- [Aim]
For the data below, work out how many lines contain the word "picture" and supply only that number.

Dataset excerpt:
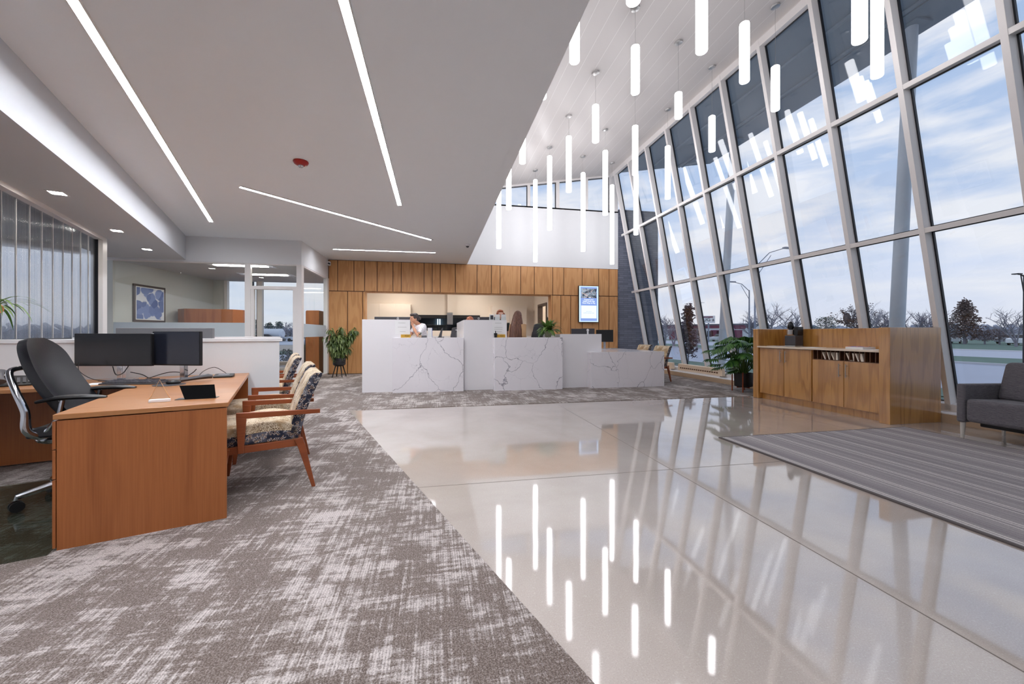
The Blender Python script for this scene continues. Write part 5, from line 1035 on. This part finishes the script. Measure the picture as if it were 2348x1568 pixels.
# lobed philodendron in its wood stand
r = thing('potted_plant', 'large glossy lobed leaf plant in a black pot on a wooden stand', 'plant', (6.13, 6.99, 0), radians(0))
MB().lathe([(.13, .10), (.165, .115), (.17, .38), (.155, .38), (.15, .13)], 28).build('pot', M['black'], r, smooth=True)
for x, y in ((-.13, .115), (-.13, -.135), (.13, -.125), (.13, .125)): MB().tube([(x*1.15, y*1.15, .0), (x*1.15, y*1.15, .40)], .012, 8).build('stand_leg', M['wood_red'], r, smooth=True)
MB().box(-.15, .15, -.012, .012, .085, .11).build('stand_rail', M['wood_red'], r); MB().box(-.012, .012, -.15, .15, .083, .108).build('stand_rail', M['wood_red'], r)
random.seed(21)
def lobed(m, base, dirv, size):
    dirv = dirv.normalized(); side = dirv.cross(Vector((0, 0, 1))).normalized(); n_ = side.cross(dirv)
    for i in range(8):
        t = (i+.6)/8; p = base+dirv*(size*t*.62)
        for s in (-1, 1):
            an = radians(78-58*t); d = dirv*cos(an)+side*(s*sin(an)); blade(m, p-d*.01, d-Vector((0, 0, .15)), n_, size*(.58-.22*abs(t-.35))*random.uniform(.85, 1.1), size*.062, droop=.9, n=4, cup=.1)
    blade(m, base, dirv, n_, size*1.0, size*.09, droop=.5, n=6, cup=.1)
pet = MB(); fol = MB()
leaves = []
for k in range(52):
    a = k*2.399+.3; el = random.uniform(.05, 1.0); rr = random.uniform(.12, .46)*(1.05-.35*el); h = .40+.72*el; leaves.append((a, rr, h))
leaves += [(radians(185), .50, .92), (radians(168), .52, .66), (radians(200), .44, .98), (radians(150), .46, .86)]
for a, rr, h in leaves:
    e_ = Vector((rr*cos(a), rr*sin(a), h)); st = Vector((.05*cos(a), .05*sin(a), .36)); mid = st*.45+e_*.55+Vector((0, 0, .10)); pet.tube([st, mid, e_], [.007, .006, .004], 6)
    lobed(fol, e_, Vector((cos(a), sin(a), random.uniform(-.55, .25))), random.uniform(.27, .42))
pet.build('petioles', M['leaf_mid'], r, smooth=True); fol.build('foliage', M['leaf_phil'], r, smooth=True, recalc=False)
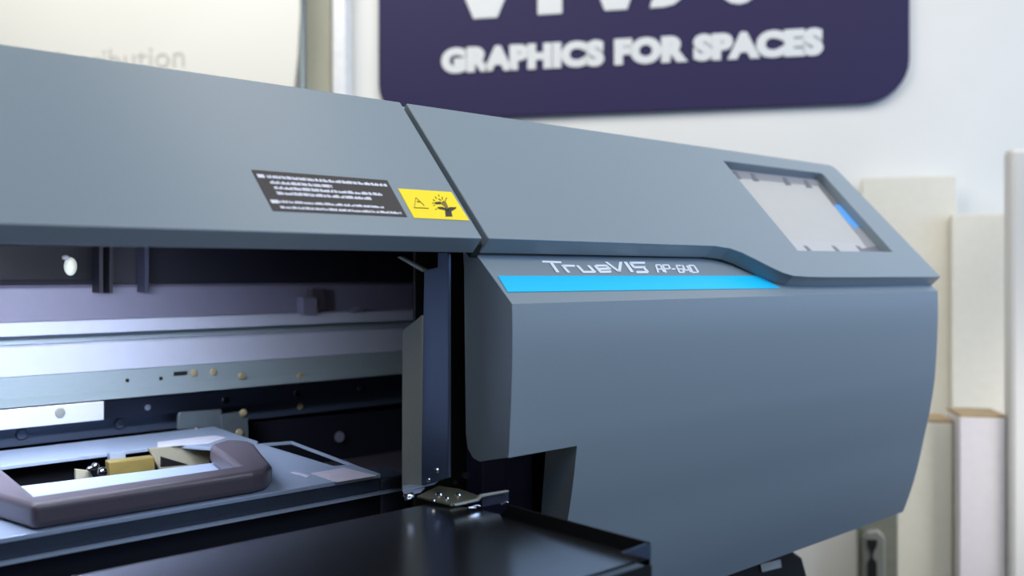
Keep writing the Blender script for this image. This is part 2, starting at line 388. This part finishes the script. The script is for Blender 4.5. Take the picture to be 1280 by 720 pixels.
for (x, y) in ((184, 509), (281.5, 499.5), (371, 492), (450, 485)): screw(x, y, YR, .0046, CHROME, rl)
for (x, y) in ((27, 542.5), (149, 529.5)): screw(x, y, 1.1495, .0068, BLUEST, lb)
bk = obj('rail_bracket', join(prism([at(*p, Y=1.118) for p in ((276, 519), (310, 514), (311, 547), (297, 548), (278, 541))], (0, .01, 0)), prism([at(*p, Y=1.121) for p in ((223, 519), (226, 515.5), (277, 512), (277, 535), (222, 537))], (0, .006, 0))), mat('dull_zinc', (104, 116, 122), .45, metal=.4), PR, bevel=.0008)
for (x, y) in ((304, 516), (299, 541)): screw(x, y, 1.117, .0052, BRASS, bk)
screw(375, 508, 1.149, .0046, BRASS, lb)
obj('sensor_disc', cyl(at(424, 546, Y=1.15), (0, -1, 0), .0075, .002, 24), mat('grey_nylon', (120, 122, 140), .5), PR)
obj('lower_panel', join(prism([at(*p, Y=1.155) for p in ((314, 528), (560, 506), (560, 640), (314, 640))], (0, .004, 0))), mat('blue_black_panel', (22, 24, 36), .5), PR)
# things in the dark slot above the beam
DIV = mat('blue_black_divider', (24, 25, 38), .6); DIV2 = mat('slate_divider', (60, 62, 84), .5)
cp = at(88, 333, Y=1.10)
obj('slot_cap', join(ellipsoid(cp, .007, .006, .0105)), mat('ivory_plastic', (222, 224, 204), .4), PR, smooth=True)
obj('slot_clip', join(ellipsoid(at(82, 322, Y=1.10), .004, .004, .003)), mat('grey_clip', (150, 150, 158), .4), PR, smooth=True)
for (xa, xb, m, nm) in ((124, 129, DIV, 'slot_divider'), (137, 141, DIV, 'slot_divider'), (181, 186, DIV2, 'slot_divider')):
    a = at(xa, 340, Y=1.13); b = at(xb, 340, Y=1.13)
    obj(nm, box(a.x, b.x, 1.13, 1.16, 1.175, 1.232), m, PR)
obj('slot_panel', box(at(141, 340, Y=1.16).x, XI1, 1.165, 1.17, 1.185, 1.232), mat('blue_black_sheet', (30, 31, 44), .5), PR)
obj('cable_clip', join(prism([at(*p, Y=1.135) for p in ((378, 371.5), (397, 373), (397, 394), (379, 394))], (0, .02, 0))), LAV, PR, bevel=.001)
obj('cable_clip', join(prism([at(*p, Y=1.138) for p in ((390, 361), (405, 361), (407, 384), (397, 386), (397, 372), (390, 371))], (0, .015, 0))), BLACKP, PR)
obj('cable_clip', join(prism([at(*p, Y=1.135) for p in ((443, 391), (449, 384), (458, 390))], (0, .02, 0))), LAV, PR)

# platen with its opening and slot
ZP = 1.002
def zp(px, py, z=ZP): return at(px, py, Z=z)
outer = [Vector((-.9, .75, ZP)), Vector((.4655, .75, ZP)), Vector((.467, .80, ZP)), Vector((.443, .805, ZP)), Vector((.437, .972, ZP)), Vector((.445, .985, ZP)), Vector((.445, 1.118, ZP)), Vector((-.9, 1.118, ZP))]
hole = [Vector((.150, .925, ZP)), Vector((.358, .905, ZP)), Vector((.390, .985, ZP)), Vector((.365, 1.028, ZP)), Vector((.150, 1.028, ZP))]
pl = obj('platen', prism_hole(outer, [hole], (0, 0, -.004)), PLATE, PR, bevel=.0006)
pp = [Vector((.443, .805, ZP)), Vector((.467, .80, ZP)), Vector((.476, .962, ZP)), Vector((.437, .972, ZP))]
ft = join(prism_hole(pp, [[Vector((.447, .811, ZP)), Vector((.4655, .806, ZP)), Vector((.474, .959, ZP)), Vector((.441, .968, ZP))]], (0, 0, -.003)))
obj('slot_frame', ft, PLATE, pl)
obj('pale_label', prism([zp(*p, ZP+.0004) for p in ((389, 591.5), (430, 584.5), (471, 594.5), (421, 602.5))], (0, 0, -.0004)), PINKW, pl)
obj('pale_label', prism([zp(*p, ZP+.0004) for p in ((364, 590.5), (369, 589.5), (388, 594.5), (384, 596))], (0, 0, -.0004)), PINKW, pl)
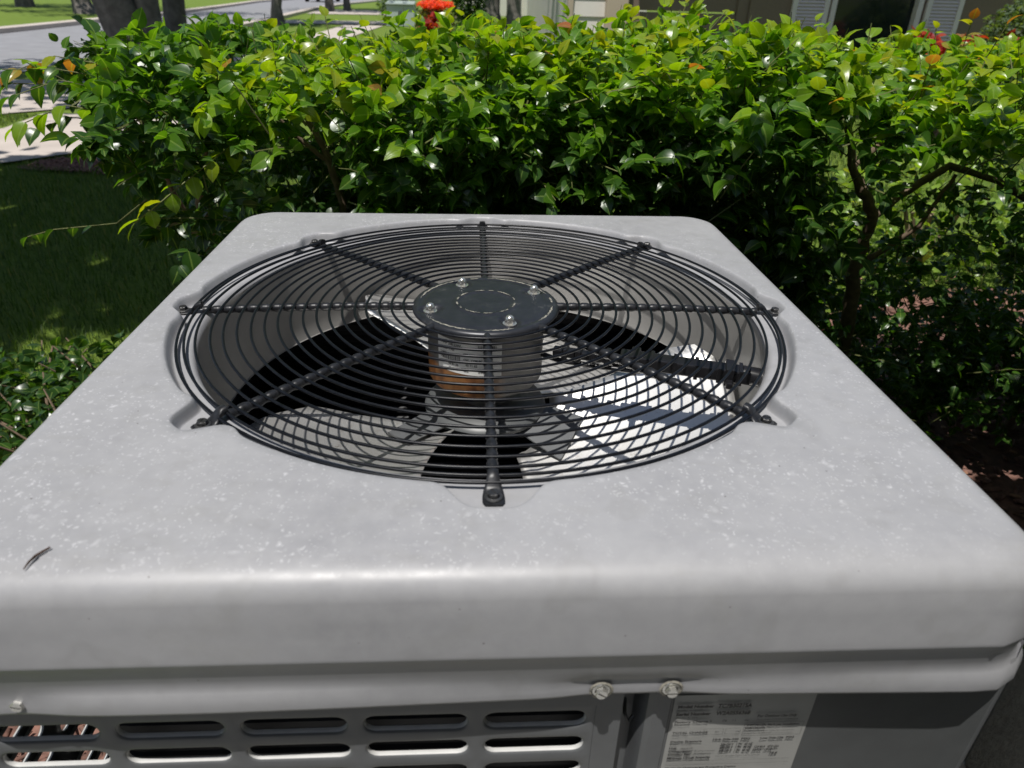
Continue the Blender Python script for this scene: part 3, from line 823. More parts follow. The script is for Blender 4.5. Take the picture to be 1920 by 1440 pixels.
line('Design Pressure', .003, -.0600, .0038, B1*.6, 0, 1.1); line('Pression nominale', .003, -.0632, .0026)
line('High Side-446  PSIG', .040, -.0585, .0040, B1*.6); line('Low Side-236  PSIG', .082, -.0585, .0040, B1*.6)
line('Unit', .003, -.0690, .0038, B1*.6); line('(Appareil)', .013, -.0690, .0028)
line('Compressor', .003, -.0735, .0038, B1*.6, 0, 1.1); line('(Compresseur)', .026, -.0735, .0030)
line('Cooling Fan', .003, -.0780, .0038, B1*.6, 0, 1.1); line('(Ventilateur)', .026, -.0780, .0030)
line('208-230 V   1 PH   60 HZ', .048, -.0660, .0042, B1*.7, .15); line('208-230 V   1 PH   60 HZ   12.8 RLA   67.8 LRA', .048, -.0705, .0042, B1*.7, .15)
line('208-230 V   1 PH   60 HZ   2.8 FLA   1/3 HP', .048, -.0750, .0042, B1*.7, .15); line('18.8', .094, -.0800, .0042, B1*.7, .15)
line('Minimum Circuit Ampacity', .003, -.0835, .0042, B1*.8, 0, 1.15); line("Courant admissible d'alimentation minimum", .046, -.0815, .0026)
rule(.003, .114, -.0870); rule(.003, .114, -.0925); line('Maximum Overcurrent Protective Device', .003, -.0980, .0038, B1*.5)
for z_ in (-.1045, -.1085, -.1125): line('Utiliser uniquement des conducteurs en cuivre', .003, z_, .0026)
o = ac('printed_text', ink, M['ink'], lab); o.location = (0, 0, 0)

# a dead twig and specks of debris lying on the lid
mb = MB(); mb.tube([(-.3175, -.4610, -.0008), (-.3160, -.4560, .0012), (-.3140, -.4500, .0016), (-.3085, -.4430, .0022)], [.0004, .0008, .0010, .0008], 6)
mb.tube([(-.3165, -.4580, .001), (-.3135, -.4520, .0035)], [.0003, .0005], 5)
dt = tag(mb.build('dead_twig', M['dead_twig']), 'small dark dead twig lying near the left front edge of the grey lid', 'twig'); dt.location = (0, 0, LID)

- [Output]
3